A common-law marriage usually travels with you
If you validly became common-law married in a state that allows it and then moved to a state that doesn’t, the second state will generally still recognize your marriage as valid (states ordinarily honor marriages validly formed elsewhere). That matters because it means you can sometimes file for a normal divorce—with alimony on the table—in a state that would never have let you form the marriage in the first place. The catch: you must still prove the marriage was validly formed back in the original state, under that state’s rules.
If you are common-law married, alimony works normally
Once a court accepts that a valid common-law marriage exists, the case is just a divorce. The court can divide marital property and award spousal support under the same state-law factors used for ceremonially married couples—length of the relationship, each spouse’s income and earning capacity, contributions to the household, and so on. There is no separate, lesser “common-law alimony.”
Path 2: Palimony — support without a marriage
“Palimony” is not a legal term in most statutes; it’s a nickname for a contract or equity claim for support or property between unmarried partners. The famous origin is the 1970s California case involving actor Lee Marvin, which recognized that unmarried partners can enforce an express agreement—and sometimes an implied one—to share earnings or provide support.
Because palimony is built on contract and fairness principles rather than marriage law, the rules vary sharply by state:
- Some states allow claims based on an express agreement (oral or written) and may also recognize implied agreements from the couple’s conduct.
- Some states enforce these claims only if the agreement is in writing—an oral promise won’t cut it.
- Some states largely reject palimony, refusing to award ongoing support to unmarried partners as a matter of public policy.
Two practical takeaways. First, a clear written agreement—signed, describing what each partner promised—is dramatically easier to enforce than “he always said he’d take care of me.” Second, palimony is usually about enforcing a promise or sorting out jointly built assets, not about replicating marriage. Don’t assume it gives you the same rights a spouse would have.
What you can still pursue even with no marriage and no palimony
Even when there is no marriage and no support claim, unmarried partners often have other rights worth protecting:
- Child support and custody. These do not depend on the parents ever being married. If you have a child together, support and custody/parenting time are decided on the child’s best interests and the parents’ incomes, regardless of marital status. (You may first need to establish legal parentage/paternity.)
- Property you jointly own or paid for. A house with both names on the deed, a joint bank account, or money you put into your partner’s property can sometimes be recovered through ordinary property law (partition, unjust enrichment, resulting/constructive trust), separate from any “support” claim.
- Written cohabitation agreements. Going forward, a cohabitation or partnership agreement is the cleanest way for unmarried couples to set expectations about support and property.

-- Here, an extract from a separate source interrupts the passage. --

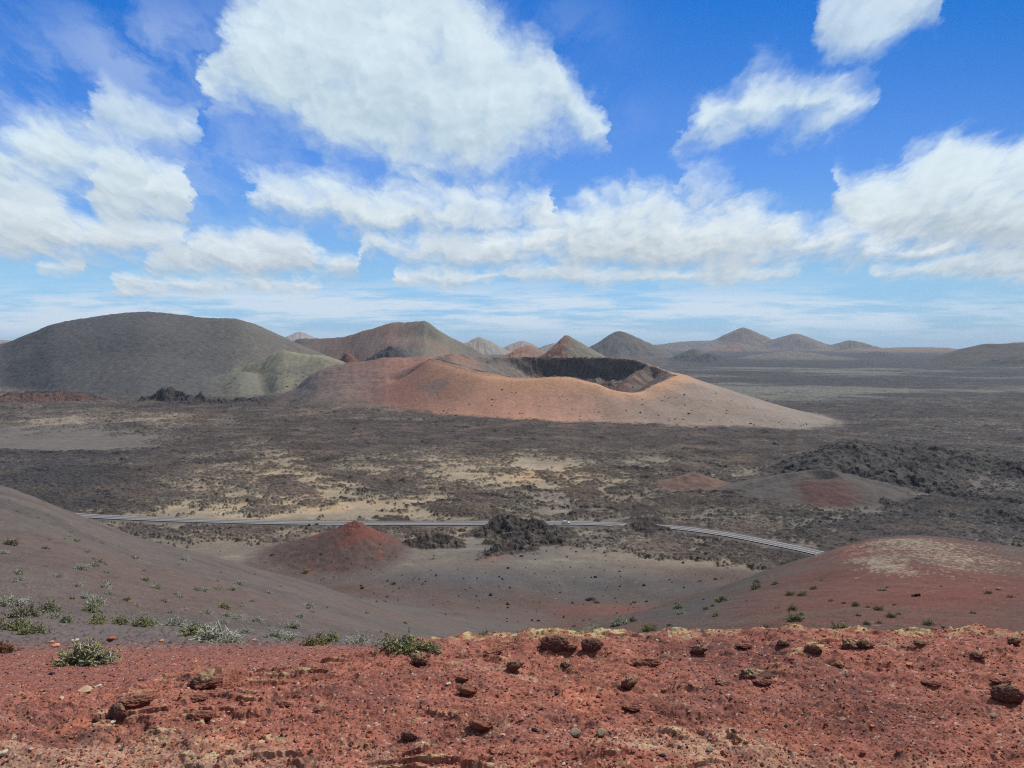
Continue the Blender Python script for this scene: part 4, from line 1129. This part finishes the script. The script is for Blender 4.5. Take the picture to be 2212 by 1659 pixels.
_s4 = shrub_proto(14, 26, .9, 2, 8, .14, .04, M_DARKTWIG, leaf_mat('dull_leaves', (.035,.026,.02), (.085,.065,.045)))
SMALL = {'grey': join_pair(*_s3, 'shrub'), 'mixed': join_pair(*_s1, 'shrub'), 'green': join_pair(*_s2, 'shrub'), 'dull': join_pair(*_s4, 'shrub')}
def put_shrub(p, half, kind, label, group, big, squash=1.0):
    rz = random.uniform(0, 6.28)
    if big:
        st, lv = random.choice(PRO[kind]); r = empty('shrub', (p[0], p[1], p[2]-.01), rz); r.scale = (half, half, half*squash)
        for nm, me_ in (('stems', st), ('leaves', lv)):
            o = bpy.data.objects.new(nm, me_); COL.objects.link(o); o.parent = r
    else:
        r = bpy.data.objects.new('shrub', SMALL[kind if kind in SMALL else 'mixed']); COL.objects.link(r); r.location = (p[0], p[1], p[2]-.01); r.rotation_euler = (0,0,rz); r.scale = (half, half, half*squash)
    tag(r, label, 'shrub', group)
GS = {'grey':'pale grey twiggy','green':'green leafy','mixed':'grey and green','rust':'rusty brown'}
# bearing, dip of the base, apparent width, kind, own label
NEARSH = [
 (190,1436,118,'mixed','low green and grey shrub alone on the red gravel in front of the others',None),
 (8,1410,50,'rust','rusty brown bush cut by the left edge at the border of the red gravel',None),
 (375,1352,50,'grey','upper left end of the long pale shrub clump on the left slope',None),
 (412,1370,62,'mixed','green topped shrub in the middle of the long pale clump',None),
 (452,1386,92,'grey','largest pale silvery shrub, lower middle of the long clump',None),
 (490,1391,62,'grey','right hand end of the long pale shrub clump',None),
 (30,1360,62,'green','bright green spreading shrub at the left edge of the ash slope',None),
 (74,1368,48,'green','small bright green shrub right of the spreading one at the left edge',None),
 (25,1308,62,'grey','grey shrub higher on the slope at the left edge',None),
 (44,1334,58,'mixed','grey green shrub between two others at the left edge',None),
 (210,1346,42,'green','yellow green shrub under a line of grey ones on the left slope',None),
 (307,1352,52,'mixed','rounded grey green shrub midway between the yellow green one and the long clump',None),
 (600,1377,46,'grey','grey shrub at the left of the row behind the red bank',None),
 (624,1385,44,'grey','second shrub of the row behind the red bank, grey green',None),
 (672,1395,62,'green','low dark green shrub, third of the row behind the red bank',None),
 (715,1387,44,'mixed','yellowish shrub in the middle of the row behind the red bank',None),
 (775,1393,64,'grey','wide pale shrub right of the yellowish one in the row',None),
 (868,1404,84,'green','big dark green shrub standing against the grey hollow',None),
 (928,1404,44,'mixed','small grey green shrub touching the right side of the big dark green one',None),
 (630,1356,34,'grey',None,1),(557,1344,30,'grey',None,1),(107,1322,50,'mixed',None,1),(115,1335,32,'grey',None,1),(145,1342,30,'mixed',None,1),(185,1294,30,'grey',None,1),(207,1308,50,'grey',None,1),(195,1322,42,'mixed',None,1),
 (255,1347,36,'mixed',None,1),(272,1297,15,'green',None,1),(357,1300,18,'mixed',None,1),(387,1290,14,'mixed',None,1),(480,1314,28,'mixed',None,1),(445,1327,25,'grey',None,1),(492,1331,20,'grey',None,1),(515,1339,30,'grey',None,1),(522,1310,16,'grey',None,1),(482,1347,25,'grey',None,1),(530,1368,26,'grey',None,1),(155,1294,14,'green',None,1),
 (25,1177,28,'mixed',None,1),(10,1196,20,'grey',None,1),(165,1170,15,'mixed',None,1),(175,1230,30,'grey',None,1),(215,1215,18,'mixed',None,1),(213,1223,12,'mixed',None,1),(40,1252,20,'grey',None,1),(127,1245,20,'grey',None,1),(312,1255,18,'green',None,1),(337,1271,28,'grey',None,1),(170,1267,20,'grey',None,1),(228,1270,26,'grey',None,1),(275,1296,15,'green',None,1),
 (517,1262,22,'grey',None,1),(500,1275,20,'grey',None,1),(470,1275,18,'grey',None,1),(442,1277,20,'grey',None,1),(425,1275,16,'mixed',None,1),(400,1210,20,'grey',None,1),(470,1255,12,'grey',None,1),(667,1309,22,'grey',None,1),(650,1334,26,'grey',None,1),(520,1310,16,'grey',None,1),(530,1367,22,'grey',None,1),
 (955,1385,14,'grey',None,1),(793,1326,16,'grey',None,1),(877,1347,12,'mixed',None,1),(1050,1376,28,'green',None,1),(660,1237,14,'green',None,1),(850,1262,12,'green',None,1),(1121,1368,14,'green',None,1)]
RIGHTSH = [
 (1288,1302,14,'green',None,1),(1370,1302,12,'green',None,1),(1281,1365,46,'grey','pale shrub at the lowest point of the left flank of the right hill',None),(1341,1350,50,'grey',None,1),(1366,1343,25,'mixed',None,1),(1306,1378,30,'grey',None,1),(1231,1382,50,'grey',None,1),
 (1401,1364,46,'green','olive green mound shaped shrub at the foot of the right hill',None),(1466,1315,32,'mixed',None,1),(1471,1326,22,'grey',None,1),(1526,1317,20,'mixed',None,1),(1546,1332,24,'green',None,1),(1563,1300,38,'mixed',None,1),(1636,1261,30,'mixed',None,1),(1673,1263,24,'mixed',None,1),
 (1636,1271,30,'mixed',None,1),(1706,1286,28,'green',None,1),(1731,1287,24,'mixed',None,1),(1756,1273,20,'mixed',None,1),(1711,1343,42,'green','brightest green low shrub in the middle of the right hillside',None),(1708,1318,30,'green',None,1),(1733,1330,22,'mixed',None,1),(1851,1310,24,'green',None,1),(1896,1318,30,'green',None,1),(1853,1331,16,'green',None,1),
 (1811,1368,52,'green','wide flat dark shrub low on the right hillside',None),(1578,1381,34,'green',None,1),(1691,1369,20,'mixed',None,1),(1756,1367,24,'mixed',None,1),(1926,1334,26,'mixed',None,1),(1873,1349,20,'mixed',None,1),(2006,1349,32,'mixed',None,1),(1456,1384,36,'green',None,1),(1496,1384,26,'mixed',None,1),(1446,1352,16,'green',None,1),(1531,1367,14,'green',None,1),(1656,1355,18,'green',None,1),(1681,1314,14,'mixed',None,1)]
LL = 'small shrub among many dotted over the ash hillside on the left'; LG = 'shrubs dotted over the left hillside'
RL = 'low shrub among many dotted over the red hill on the right'; RG = 'shrubs dotted over the right hill'
for lst, sl, sg in ((NEARSH, LL, LG), (RIGHTSH, RL, RG)):
    for (px, py, w, kind, lab, gr_) in lst:
        p = spot(px, py, 9.6 if py < 1400 else 5)
        if p is None: continue
        put_shrub(p, w/FP*p[1]*(.84 if px < 1100 else .66), kind, lab or sl, None if lab else sg, w >= 20, .95 if w < 60 else .8)
# the ones rooted just over the edge of the bank, their tops showing
for (px, dd, w, kind, lab) in [(1075,10.4,60,'green','green shrub top showing over the edge of the bank, left of the stacked rock'),(1146,10.6,74,'grey','pale shrub top showing over the edge just left of the stacked rock'),
    (1400,10.4,60,'mixed','yellowish shrub behind the flat red ledge on the rim'),(1425,10.6,44,'grey','grey wisps of a shrub beside the flat red ledge on the rim'),(1534,10.9,64,'green','dark green bush behind the rim right of the middle'),
    (1738,11.6,52,'green','low dark bush behind the rim left of the lichen topped rock'),(985,10.8,46,'mixed','small shrub behind the left end of the crusted rim')]:
    x = (px-CX)/FP*dd; z = float(grid_z(np.array([x]), np.array([dd]))[0])
    put_shrub((x, dd, z), w/FP*dd*.55, kind, lab, None, True, 1.25)
def scatter(n, x0, x1, y0, y1, dmin, dmax, wmin, wmax, kinds, lab, grp, test=None, big=False, sq=.9):
    k = 0; tries = 0
    while k < n and tries < n*12:
        tries += 1
        px, py = random.uniform(x0, x1), random.uniform(y0, y1)
        if test and not test(px, py): continue
        p = spot(px, py, dmin)
        if p is None or p[1] > dmax: continue
        w = random.uniform(wmin, wmax)*random.choice([.6,.8,1,1,1.3])
        put_shrub(p, w*.5, random.choice(kinds), lab, grp, big, sq); k += 1
scatter(60, 0, 760, 1080, 1330, 20, 180, .35, .8, ['grey','mixed','grey','mixed'], LL, LG)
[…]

If you do win support, know this about bankruptcy
If you establish a common-law marriage and a court orders alimony (or you reach a divorce-based settlement), that obligation gets strong protection in federal bankruptcy. A “domestic support obligation” such as alimony or child support generally cannot be wiped out in bankruptcy (11 U.S.C. § 523(a)(5)) and is paid first among unsecured claims (11 U.S.C. § 507(a)(1)). Property-settlement debts owed to a former spouse under a divorce decree are also generally non-dischargeable in Chapter 7 (§ 523(a)(15)). The flip side: a purely palimony award between never-married partners may not qualify as a “domestic support obligation,” so it may not get the same bankruptcy protection. This is a detail worth raising with your attorney if you’re worried your ex will try to discharge what they owe.
What you can do now
- Figure out your state’s rule first. Confirm whether your state recognizes (a) common-law marriage formation, (b) common-law marriages formed elsewhere or before a cutoff date, and (c) palimony. This single question reshapes everything.
- Gather proof while it’s fresh. If you’re arguing common-law marriage, collect joint tax returns, insurance and beneficiary forms listing each other as spouse, shared leases or deeds, cards or messages where you called each other husband/wife, and witnesses who knew you as married. For palimony, find any written or texted promises about support or sharing property.
- Locate any agreement. A cohabitation agreement, a written promise, or even an email can be the difference between a winning and losing palimony claim.
- Separate the claims. Child support, custody, and jointly owned property stand on their own and don’t require a marriage—pursue them regardless of how the marriage question turns out.
- Talk to a local family-law attorney promptly. Because outcomes hinge on state law and on proof that fades over time, an early consultation is high-value. Many offer low-cost initial consultations, and legal-aid organizations may help if cost is a barrier.
Time-sensitive cautions
- Evidence decays. Witnesses move, accounts close, and memories fade. Preserve documents and screenshots now.
- Deadlines exist. Contract-based palimony claims and property claims can be subject to statutes of limitations that start running when the relationship ends. Don’t sit on a possible claim.
- Don’t rely on outdated articles. States have changed their common-law-marriage rules in recent years, and cutoff dates matter. Verify with a current, state-specific source or a lawyer.
This article is general information, not legal advice; consult a licensed family-law attorney in your state about your specific situation.
This article is general legal information, not legal advice, and may not reflect the most current law or the law in your jurisdiction. Laws vary by state and change over time. For advice about your specific situation, consult a licensed attorney.